The Project uses close to half the golden record’s 31 recordings. Jesse’s original plan was to use more than 10 turntables to spin wax simultaneously. He had thought it out back when samples couldn’t be found by the click of a mouse. You had to scour vinyl bins in music stores, with a scribbled list from an encyclopedia or perhaps a NASA press release you found in a library. This was before the Internet, before digital synthesizers like the Reactable.

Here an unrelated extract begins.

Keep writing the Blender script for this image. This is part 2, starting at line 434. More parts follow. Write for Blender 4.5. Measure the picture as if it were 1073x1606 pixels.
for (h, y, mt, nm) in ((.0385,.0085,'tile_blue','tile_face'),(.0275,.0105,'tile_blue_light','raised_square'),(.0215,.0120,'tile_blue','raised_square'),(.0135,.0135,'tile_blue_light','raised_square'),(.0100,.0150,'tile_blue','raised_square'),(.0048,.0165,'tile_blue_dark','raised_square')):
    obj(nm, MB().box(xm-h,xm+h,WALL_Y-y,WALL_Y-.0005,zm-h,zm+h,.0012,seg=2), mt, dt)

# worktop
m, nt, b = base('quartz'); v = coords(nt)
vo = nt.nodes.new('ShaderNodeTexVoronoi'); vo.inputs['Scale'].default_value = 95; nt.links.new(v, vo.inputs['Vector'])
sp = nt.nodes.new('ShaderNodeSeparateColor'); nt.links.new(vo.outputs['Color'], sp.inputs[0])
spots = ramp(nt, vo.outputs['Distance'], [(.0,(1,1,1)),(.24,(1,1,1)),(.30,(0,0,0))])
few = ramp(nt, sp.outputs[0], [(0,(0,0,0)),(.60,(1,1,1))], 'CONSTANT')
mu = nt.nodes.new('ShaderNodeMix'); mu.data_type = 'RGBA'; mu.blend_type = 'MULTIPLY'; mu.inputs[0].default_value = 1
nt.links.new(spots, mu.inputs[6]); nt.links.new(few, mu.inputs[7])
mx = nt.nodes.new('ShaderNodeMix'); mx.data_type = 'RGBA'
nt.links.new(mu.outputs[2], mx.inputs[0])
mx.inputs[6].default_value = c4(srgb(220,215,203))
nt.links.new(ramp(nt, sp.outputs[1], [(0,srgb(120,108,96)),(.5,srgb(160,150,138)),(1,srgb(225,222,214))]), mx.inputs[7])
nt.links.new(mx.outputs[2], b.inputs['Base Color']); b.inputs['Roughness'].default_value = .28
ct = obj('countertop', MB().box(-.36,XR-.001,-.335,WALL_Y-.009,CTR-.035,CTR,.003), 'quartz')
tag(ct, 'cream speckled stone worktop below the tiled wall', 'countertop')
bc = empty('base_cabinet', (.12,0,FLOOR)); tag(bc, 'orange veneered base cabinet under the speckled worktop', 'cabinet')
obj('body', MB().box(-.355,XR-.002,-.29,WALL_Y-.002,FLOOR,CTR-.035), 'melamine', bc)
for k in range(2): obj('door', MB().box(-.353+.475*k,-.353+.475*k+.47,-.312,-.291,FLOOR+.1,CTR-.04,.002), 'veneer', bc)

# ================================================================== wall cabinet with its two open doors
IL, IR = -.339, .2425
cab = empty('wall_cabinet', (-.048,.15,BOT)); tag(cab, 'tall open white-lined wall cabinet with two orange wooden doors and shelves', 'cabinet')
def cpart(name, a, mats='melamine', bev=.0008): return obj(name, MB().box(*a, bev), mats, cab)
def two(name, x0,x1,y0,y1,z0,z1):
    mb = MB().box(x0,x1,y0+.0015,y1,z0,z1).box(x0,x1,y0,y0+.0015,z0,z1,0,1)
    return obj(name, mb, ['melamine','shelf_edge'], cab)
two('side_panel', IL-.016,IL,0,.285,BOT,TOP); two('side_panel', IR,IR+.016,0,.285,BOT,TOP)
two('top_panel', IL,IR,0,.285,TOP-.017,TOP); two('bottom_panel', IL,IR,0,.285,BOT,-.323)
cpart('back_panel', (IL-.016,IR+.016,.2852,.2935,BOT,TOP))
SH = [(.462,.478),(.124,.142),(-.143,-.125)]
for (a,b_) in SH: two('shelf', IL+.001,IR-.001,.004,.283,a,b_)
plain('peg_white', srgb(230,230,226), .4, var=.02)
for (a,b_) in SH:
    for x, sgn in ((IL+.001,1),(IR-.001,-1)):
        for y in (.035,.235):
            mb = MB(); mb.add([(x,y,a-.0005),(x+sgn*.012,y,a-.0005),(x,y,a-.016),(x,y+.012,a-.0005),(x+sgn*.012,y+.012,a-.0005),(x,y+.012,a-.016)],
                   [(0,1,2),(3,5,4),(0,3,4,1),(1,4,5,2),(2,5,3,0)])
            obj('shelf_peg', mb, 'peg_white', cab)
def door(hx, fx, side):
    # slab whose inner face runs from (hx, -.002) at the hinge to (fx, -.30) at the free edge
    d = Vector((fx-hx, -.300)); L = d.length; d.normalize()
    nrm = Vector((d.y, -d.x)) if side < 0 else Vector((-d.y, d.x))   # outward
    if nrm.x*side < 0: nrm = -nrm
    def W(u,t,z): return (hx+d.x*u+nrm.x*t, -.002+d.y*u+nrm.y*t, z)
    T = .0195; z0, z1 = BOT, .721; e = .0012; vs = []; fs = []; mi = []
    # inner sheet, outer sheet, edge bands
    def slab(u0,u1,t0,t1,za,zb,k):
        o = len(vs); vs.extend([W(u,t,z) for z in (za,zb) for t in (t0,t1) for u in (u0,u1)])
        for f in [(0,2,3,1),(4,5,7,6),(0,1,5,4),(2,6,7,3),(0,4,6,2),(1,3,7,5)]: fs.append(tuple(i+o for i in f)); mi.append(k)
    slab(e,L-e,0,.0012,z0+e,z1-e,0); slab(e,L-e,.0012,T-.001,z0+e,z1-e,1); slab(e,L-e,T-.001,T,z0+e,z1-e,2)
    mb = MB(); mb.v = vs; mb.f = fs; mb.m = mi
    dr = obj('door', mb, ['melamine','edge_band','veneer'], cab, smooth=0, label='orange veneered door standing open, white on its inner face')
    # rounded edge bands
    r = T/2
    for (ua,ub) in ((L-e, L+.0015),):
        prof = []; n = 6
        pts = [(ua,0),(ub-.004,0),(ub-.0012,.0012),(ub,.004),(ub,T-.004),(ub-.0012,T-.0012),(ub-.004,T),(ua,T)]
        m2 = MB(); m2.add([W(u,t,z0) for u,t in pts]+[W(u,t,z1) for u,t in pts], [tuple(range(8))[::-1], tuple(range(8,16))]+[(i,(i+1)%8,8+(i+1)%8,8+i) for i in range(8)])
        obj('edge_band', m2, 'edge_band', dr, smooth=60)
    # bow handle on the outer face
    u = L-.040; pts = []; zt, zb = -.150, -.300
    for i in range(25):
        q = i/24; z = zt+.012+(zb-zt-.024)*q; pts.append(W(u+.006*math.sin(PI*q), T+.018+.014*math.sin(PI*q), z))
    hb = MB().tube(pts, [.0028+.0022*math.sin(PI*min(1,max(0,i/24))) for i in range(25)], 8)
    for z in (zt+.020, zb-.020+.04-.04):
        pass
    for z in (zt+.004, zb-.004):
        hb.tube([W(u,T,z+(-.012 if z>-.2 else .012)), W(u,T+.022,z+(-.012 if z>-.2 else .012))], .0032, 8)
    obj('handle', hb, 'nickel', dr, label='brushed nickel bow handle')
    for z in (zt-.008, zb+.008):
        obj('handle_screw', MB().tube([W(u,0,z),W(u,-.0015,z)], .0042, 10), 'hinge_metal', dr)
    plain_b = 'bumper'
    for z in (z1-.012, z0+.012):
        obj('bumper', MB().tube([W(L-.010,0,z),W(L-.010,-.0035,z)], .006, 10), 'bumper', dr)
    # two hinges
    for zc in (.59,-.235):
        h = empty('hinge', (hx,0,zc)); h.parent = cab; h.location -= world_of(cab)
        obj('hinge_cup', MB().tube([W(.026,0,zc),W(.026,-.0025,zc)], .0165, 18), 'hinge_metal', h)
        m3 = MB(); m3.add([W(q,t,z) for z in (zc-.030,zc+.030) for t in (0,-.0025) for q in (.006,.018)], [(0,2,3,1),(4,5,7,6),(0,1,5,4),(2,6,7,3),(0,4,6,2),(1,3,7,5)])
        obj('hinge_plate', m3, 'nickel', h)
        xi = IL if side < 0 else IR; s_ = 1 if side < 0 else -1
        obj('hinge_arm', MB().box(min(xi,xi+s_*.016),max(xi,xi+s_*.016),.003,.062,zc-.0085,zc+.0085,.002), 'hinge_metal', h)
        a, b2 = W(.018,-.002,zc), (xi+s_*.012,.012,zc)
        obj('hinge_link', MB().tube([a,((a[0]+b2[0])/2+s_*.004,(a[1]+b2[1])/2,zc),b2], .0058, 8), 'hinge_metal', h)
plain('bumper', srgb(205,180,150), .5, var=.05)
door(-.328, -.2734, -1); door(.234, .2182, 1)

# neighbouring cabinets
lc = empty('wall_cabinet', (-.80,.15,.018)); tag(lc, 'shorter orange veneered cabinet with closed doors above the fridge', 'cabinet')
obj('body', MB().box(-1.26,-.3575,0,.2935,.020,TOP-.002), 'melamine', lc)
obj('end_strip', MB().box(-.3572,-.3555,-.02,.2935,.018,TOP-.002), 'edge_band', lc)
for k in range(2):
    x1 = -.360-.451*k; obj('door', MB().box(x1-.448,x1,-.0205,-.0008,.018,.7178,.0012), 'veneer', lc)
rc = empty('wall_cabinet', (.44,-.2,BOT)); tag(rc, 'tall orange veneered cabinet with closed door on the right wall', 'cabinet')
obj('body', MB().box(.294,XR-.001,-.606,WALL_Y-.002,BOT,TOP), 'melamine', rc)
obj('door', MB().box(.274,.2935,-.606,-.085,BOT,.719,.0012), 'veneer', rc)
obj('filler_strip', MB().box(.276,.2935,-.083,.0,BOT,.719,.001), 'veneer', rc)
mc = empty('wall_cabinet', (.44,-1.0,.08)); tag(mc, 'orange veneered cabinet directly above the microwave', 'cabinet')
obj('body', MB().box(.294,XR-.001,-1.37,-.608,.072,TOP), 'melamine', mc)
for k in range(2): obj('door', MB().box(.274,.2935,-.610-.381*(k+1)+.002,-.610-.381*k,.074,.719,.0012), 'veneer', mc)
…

With this instrument, Jesse acted out the Plot: An alien has found a Voyager probe and deciphered the golden disc to make sounds! It is confronted with a salutation of human civilization and, without any context, will understand this to be a snapshot of our “culture.” A valiant effort undertaken by Carl Sagan and his counterparts at NASA, who definitely dug chamber. So what would the saucerman do with this “culture?” Would he make it his own? Would he sample it with his Reactable? Because we have to believe this spaceman has the counter-high, circular instrument from Spain that Jesse has. It’s an illuminated table with blocks called Tangibles that play sound generators, sequencers, oscillators & a large number of effects. The sound is made visible as electrical bolts all linked to the centre dot, which pulses with tempo. In the background, the golden record’s coded side spun lazily in a hazy blue.

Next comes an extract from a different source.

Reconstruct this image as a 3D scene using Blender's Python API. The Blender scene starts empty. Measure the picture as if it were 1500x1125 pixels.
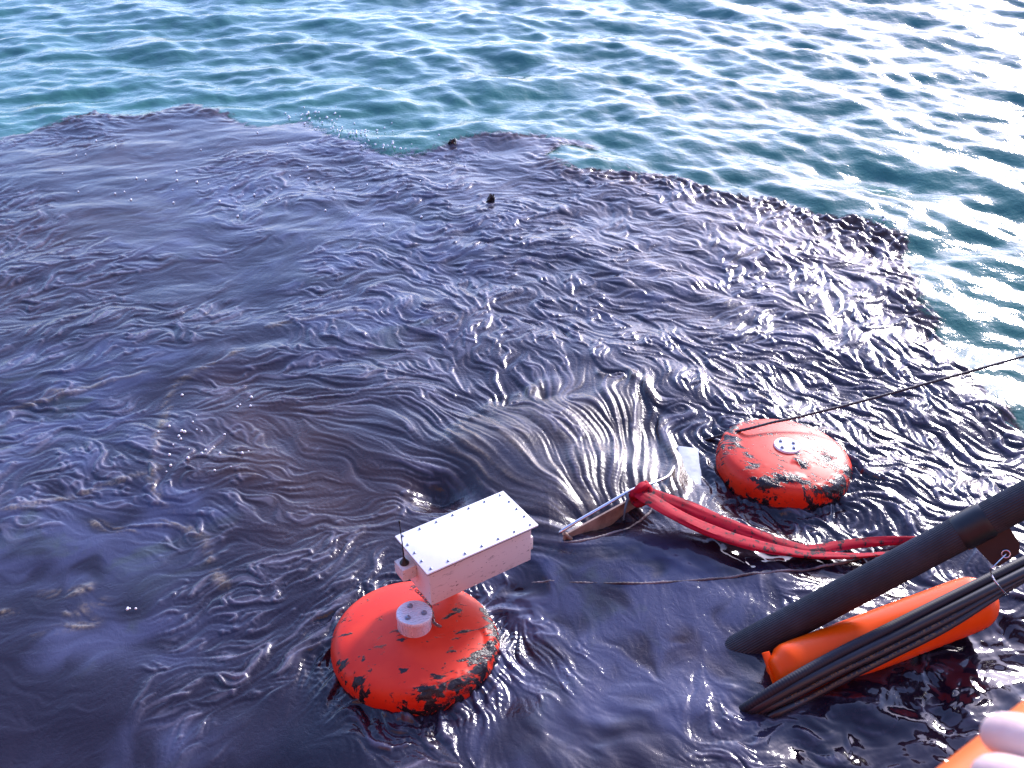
import bpy, bmesh, math, random
import numpy as np
from mathutils import Vector, Matrix

random.seed(7)
S = bpy.context.scene
COL = S.collection
R = math.radians

# ------------------------------------------------------------------ camera, sky, sun, exposure
CAM_H, PITCH, FOC = 3.4, R(33.0), 1472.0            # metres, down-tilt, focal length in photo pixels (1500 wide)
cam = bpy.data.cameras.new("camera")
cam.sensor_width = 36.0
cam.lens = 36.0 * FOC / 1500.0
cam.clip_start, cam.clip_end = 0.05, 8000
cam.dof.use_dof = True
cam.dof.focus_distance = 4.8
cam.dof.aperture_fstop = 15.0
cam_ob = bpy.data.objects.new("camera", cam)
cam_ob.location = (0, 0, CAM_H)
cam_ob.rotation_euler = (math.pi / 2 - PITCH, 0, 0)
COL.objects.link(cam_ob)
S.camera = cam_ob

SUN_AZ, SUN_EL = R(32), R(24)                       # azimuth measured from +Y towards +X
world = bpy.data.worlds.new("World")
S.world = world
world.use_nodes = True
wn = world.node_tree
wn.nodes.clear()
sky = wn.nodes.new("ShaderNodeTexSky")
sky.sky_type = 'NISHITA'
sky.sun_disc = False
sky.sun_elevation = SUN_EL
sky.sun_rotation = SUN_AZ
sky.air_density = 1.0
sky.dust_density = 1.0
sky.ozone_density = 4.0
bg = wn.nodes.new("ShaderNodeBackground")
bg.inputs["Strength"].default_value = 0.15
wo = wn.nodes.new("ShaderNodeOutputWorld")
wb = wn.nodes.new("ShaderNodeMix"); wb.data_type = 'RGBA'; wb.blend_type = 'MULTIPLY'; wb.inputs[0].default_value = 1.0
wb.inputs[7].default_value = (1.03, 0.93, 1.14, 1)     # the camera's cool, slightly violet white balance
wn.links.new(sky.outputs[0], wb.inputs[6])
wn.links.new(wb.outputs[2], bg.inputs[0])
wn.links.new(bg.outputs[0], wo.inputs[0])

sun = bpy.data.lights.new("sun", 'SUN')
sun.energy = 2.0
sun.angle = R(9)
sun.color = (1.0, 0.94, 0.90)
sun_ob = bpy.data.objects.new("sun", sun)
sd = Vector((math.sin(SUN_AZ) * math.cos(SUN_EL), math.cos(SUN_AZ) * math.cos(SUN_EL), math.sin(SUN_EL)))
sun_ob.rotation_euler = (-sd).to_track_quat('-Z', 'Y').to_euler()
sun_ob.location = (20, 30, 30)
COL.objects.link(sun_ob)

S.view_settings.view_transform = 'Standard'
S.view_settings.look = 'None'
S.view_settings.gamma = 1.0
S.view_settings.use_curve_mapping = False
S.view_settings.exposure = 1.6

# ------------------------------------------------------------------ helpers: measuring
SP, CP = math.sin(PITCH), math.cos(PITCH)
def at(px, py, z=0.0):
    """point of the place seen at a photo pixel, at height z"""
    u, v = (px - 750) / FOC, -(py - 562.5) / FOC
    d = (u, CP + v * SP, -SP + v * CP)
    t = (z - CAM_H) / d[2]
    return Vector((d[0] * t, d[1] * t, z))

def at_np(p, z=0.0):
    return np.array([at(q[0], q[1], z)[:2] for q in p])

# ------------------------------------------------------------------ helpers: numpy noise
def lattice(n, seed):
    return np.random.RandomState(seed).rand(n, n).astype(np.float32)

def vnoise(x, y, seed):
    """smooth value noise in -1..1"""
    L = lattice(256, seed)
    xi, yi = np.floor(x).astype(np.int32), np.floor(y).astype(np.int32)
    fx, fy = (x - xi).astype(np.float32), (y - yi).astype(np.float32)
    fx = fx * fx * fx * (fx * (fx * 6 - 15) + 10); fy = fy * fy * fy * (fy * (fy * 6 - 15) + 10)
    x0, y0 = xi & 255, yi & 255
    x1, y1 = (xi + 1) & 255, (yi + 1) & 255
    a = L[y0, x0] * (1 - fx) + L[y0, x1] * fx
    b = L[y1, x0] * (1 - fx) + L[y1, x1] * fx
    return (a * (1 - fy) + b * fy) * 2 - 1

def fbm(x, y, seed, octaves=4, gain=0.5):
    s = 0; a = 1; t = 0
    ca, sa = math.cos(0.7), math.sin(0.7)
    for k in range(octaves):
        s = s + a * vnoise(x, y, seed + k * 13); t += a
        x, y = (x * ca - y * sa) * 2.03 + 11.3, (x * sa + y * ca) * 2.03 + 5.7
        a *= gain
    return s / t

def sstep(a, b, x):
    t = np.clip((x - a) / (b - a), 0, 1)
    return t * t * (3 - 2 * t)

def seg_dist(X, Y, P, closed=False):
    d = np.full(X.shape, 1e9, np.float32)
    n = len(P)
    for i in range(n if closed else n - 1):
        ax, ay = P[i]; bx, by = P[(i + 1) % n]
        vx, vy = bx - ax, by - ay
        t = np.clip(((X - ax) * vx + (Y - ay) * vy) / (vx * vx + vy * vy + 1e-12), 0, 1)
        d = np.minimum(d, (X - ax - t * vx) ** 2 + (Y - ay - t * vy) ** 2)
    return np.sqrt(d)

def inside(X, Y, P):
    r = np.zeros(X.shape, bool)
    n = len(P)
    for i in range(n):
        ax, ay = P[i]; bx, by = P[(i + 1) % n]
        c = ((ay > Y) != (by > Y)) & (X < (bx - ax) * (Y - ay) / ((by - ay) + 1e-12) + ax)
        r ^= c
    return r

def sdist(X, Y, P):
    return np.where(inside(X, Y, P), 1, -1) * seg_dist(X, Y, P, True)

# ------------------------------------------------------------------ field grid over the slick
FX0, FX1, FY0, FY1, FS = -8.0, 7.0, 1.5, 12.6, 0.0068
fx = np.arange(FX0, FX1, FS, dtype=np.float32); fy = np.arange(FY0, FY1, FS, dtype=np.float32)
NX, NY = len(fx), len(fy)
KC = 7                                              # coarse grid for smooth controls
CX, CY = np.meshgrid(fx[::KC], fy[::KC])

def bil(A, x, y, x0=FX0, y0=FY0, s=FS):
    h, w = A.shape
    u = np.clip((x - x0) / s, 0, w - 1.001); v = np.clip((y - y0) / s, 0, h - 1.001)
    i, j = u.astype(np.int32), v.astype(np.int32)
    a, b = (u - i).astype(np.float32), (v - j).astype(np.float32)
    return (A[j, i] * (1 - a) + A[j, i + 1] * a) * (1 - b) + (A[j + 1, i] * (1 - a) + A[j + 1, i + 1] * a) * b

def cbil(A, x, y):
    return bil(A, x, y, s=FS * KC)

EDGE = [(-700, 330), (-250, 225), (0, 190), (60, 180), (130, 158), (200, 166), (280, 148), (330, 158), (385, 176), (450, 166), (500, 186),
        (560, 203), (605, 212), (650, 196), (700, 186), (780, 191), (850, 200), (890, 213), (932, 247), (918, 250), (880, 222), (840, 214), (818, 228), (850, 246), (900, 252), (940, 252), (1000, 257),
        (1060, 276), (1130, 290), (1200, 308), (1280, 324), (1335, 345), (1345, 385), (1378, 410), (1386, 455), (1412, 485), (1440, 540),
        (1480, 590), (1530, 640), (1620, 700), (1900, 860), (2300, 1500), (-900, 1500)]
edgeW = at_np(EDGE)
edge_d = sdist(CX, CY, edgeW).astype(np.float32)     # >0 inside the slick
edge_d = edge_d + 0.10 * fbm(CX * 1.6, CY * 1.1, 41, 4) + 0.12 * fbm(CX * 4, CY * 2.6, 77, 5, .62)

def blob(px, py, rx, ry=None):
    """smooth 0..1 bump round a photo pixel; radii in metres"""
    p = at(px, py); ry = ry or rx
    return np.exp(-(((CX - p.x) / rx) ** 2 + ((CY - p.y) / ry) ** 2)).astype(np.float32)

def blobs(lst):
    out = np.zeros_like(CX)
    for b in lst:
        out = np.maximum(out, b[-1] * blob(*b[:-1]))
    return out

MOUND = [(640, 655), (690, 610), (740, 578), (800, 556), (880, 545), (935, 560), (960, 610), (985, 670), (992, 712), (960, 728), (925, 735), (880, 765), (825, 795), (790, 800), (740, 760), (690, 725)]
mound_d = sdist(CX, CY, at_np(MOUND)).astype(np.float32)
funnel = np.maximum(sstep(-0.35, 0.12, mound_d), blobs([(560, 630, .6, .5, .85), (480, 600, .6, .5, .5), (640, 600, .5, .5, .8)])).astype(np.float32)
mound = sstep(-0.10, 0.16, mound_d)
glassy = np.clip(blobs([(1300, 1060, .75, .45, 1.), (1450, 980, .6, .5, 1.), (1180, 1080, .5, .35, .8), (1080, 822, .45, .16, 1.), (960, 815, .25, .1, .7), (770, 880, .14, .28, .8), (740, 1000, .2, .2, .4),
                        (880, 1080, .45, .3, .6)]), 0, 1).astype(np.float32)
choppy = np.clip(blobs([(1150, 420, 1.7, 1.5, 1.), (1350, 560, 1.1, 1.3, 1.), (950, 400, 1.3, 1.2, .8), (1330, 680, .8, .7, 1.), (1000, 330, 1.5, 1.2, .8), (1080, 560, .8, .7, .8), (720, 330, 1.2, 1.2, .5)]), 0, 1).astype(np.float32)
thinblue = np.clip(blobs([(60, 800, .75, .45, 1.), (60, 640, .8, .4, .7), (230, 760, .4, .25, .8), (150, 930, .5, .25, .8), (300, 300, 1.4, 1.5, .42), (560, 350, 1.2, 1.4, .5), (100, 540, .8, .4, .7),
                         (860, 980, .5, .35, .9), (900, 890, .7, .4, 1.), (980, 1000, .5, .3, .8), (760, 1050, .4, .3, .7), (560, 470, .8, .6, .5), (200, 1100, .5, .2, .5), (1000, 420, 1.2, 1., .4), (560, 200, .9, .7, .6)]), 0, 1).astype(np.float32)
rim = (np.exp(-((edge_d - 0.14) / 0.22) ** 2) * np.clip(blobs([(1000, 262, 1.6, .9, .9), (1250, 340, 1.2, 1., 1.), (1380, 430, .6, .9, .7), (700, 195, .7, .6, .8), (280, 160, .8, .7, .7), (130, 165, .8, .7, .8), (1150, 320, 1.2, .9, 1.)]), 0, 1)).astype(np.float32)
softm = blobs([(560, 205, 1.3, 1.0, 1.), (820, 225, .9, .7, .15), (430, 180, .8, .8, .6), (40, 190, 1., .9, .5), (1400, 470, .5, .7, .4)])
brown = np.clip(blobs([(400, 640, .6, .5, 1.), (500, 720, .5, .4, .9), (330, 560, .4, .35, .6), (120, 330, 1.2, 1.1, 1.), (1250, 350, 1.0, .8, .8), (430, 780, .4, .2, .6), (650, 470, .5, .5, .5), (230, 230, 1.4, 1.0, .95), (430, 240, 1.0, .8, .6), (60, 430, .9, .7, .6), (1000, 930, .2, .25, .5)]), 0, 1).astype(np.float32)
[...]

The actual gold-plated, copper records attached to the side of interstellar spacecraft contain three pieces by Johann Sebastian Bach, Mozart’s The Magic Flute, Stravinsky’s The Rite of Spring, as well as Beethoven’s First movement of his Fifth and his “String Quartet No. 13.” The only piece of music I could actively identify through the sampling was “Johnny B. Goode” by Chuck Berry. Then there are tons of flutes, chanting by Australian, Indian & Navajo peoples, a Pygmy girl’s initiation song from Zaire, “La Castabel” by Mexican guitarist Lorenzo Barcelata, and other folk songs from countries like Azerbaijan, Bulgaria, Georgia, and Papua New Guinea. And what would a mixtape from the 70s be without the melancholic Louis Armstrong?

Jesse Stewart remixes the Voyager Golden Records on his Reactable for Chamberfest's Chamber Fringe at St. Brigid's Centre for the Arts on Friday, Aug. 1, 2014. Photo credit: Hanhong Dan
Jesse Stewart interfacing the Voyager Golden Records on his Reactable for Chamberfest’s Chamber Fringe at St. Brigid’s Centre for the Arts on Friday, Aug. 1, 2014. Photo credit: Hanhong Dan

Four tracks of the record’s 31 are human greeting and bio-diverse noises ranging from volcanoes to dogs. Also, the sounds of industry: horns braying, machines clanking, saws sawing & planes flying. These sounds overlapped and crashed into each other as Jesse spun his extraterrestrial tale on his Terran synth. On five screens you could see the images of earth (also included on the golden discs) shifting and melting as the Reactable throbbed with the voices of the children of Earth with greetings in numerous languages. The middle screen captured Jesse’s pate, directly above the Reactable and its Tangibles, flanked by two MacBook Pros. All in black, Jesse Stewart was Conductor to the performance’s Orchestra.

Only about 80 sound samples were used that night, just a glimpse of the little green man out there banging on our drum. And still it would have been overwhelming without the visuals: spermatozoa impregnated an egg, bridges stretched and trees grew, people ignored or smiled at the camera, and a range of animals posed in their natural habitat, once with the outline of a hunter over the crest. It made me wonder what a saucerman would actually think of these images, or Beethoven’s aggressive joint, or the voice of Legion saying “hiya.” At Jesse’s finicky fingers we were immersed into a cloud of reverb & echo of that creativity. Ever the percussionist, his head started to bob as Chuck Berry started riffing. The hour slid by for the Fringe crowd — the common patron of OICMF had been in bed hours ago.

Jesse’s remix was a quiet tip of the hat to all the people who made the golden records possible, from the earliest aboriginals songwriters, to the makers who engineered the technology, to classical composers & avid interviewers, and to great thinkers who figured out how to say hi to the unknown. When the curtain fell, the silence that reigned was of stunned awe, like the airlessness of space. Then we remembered where we were and who we were and we applauded.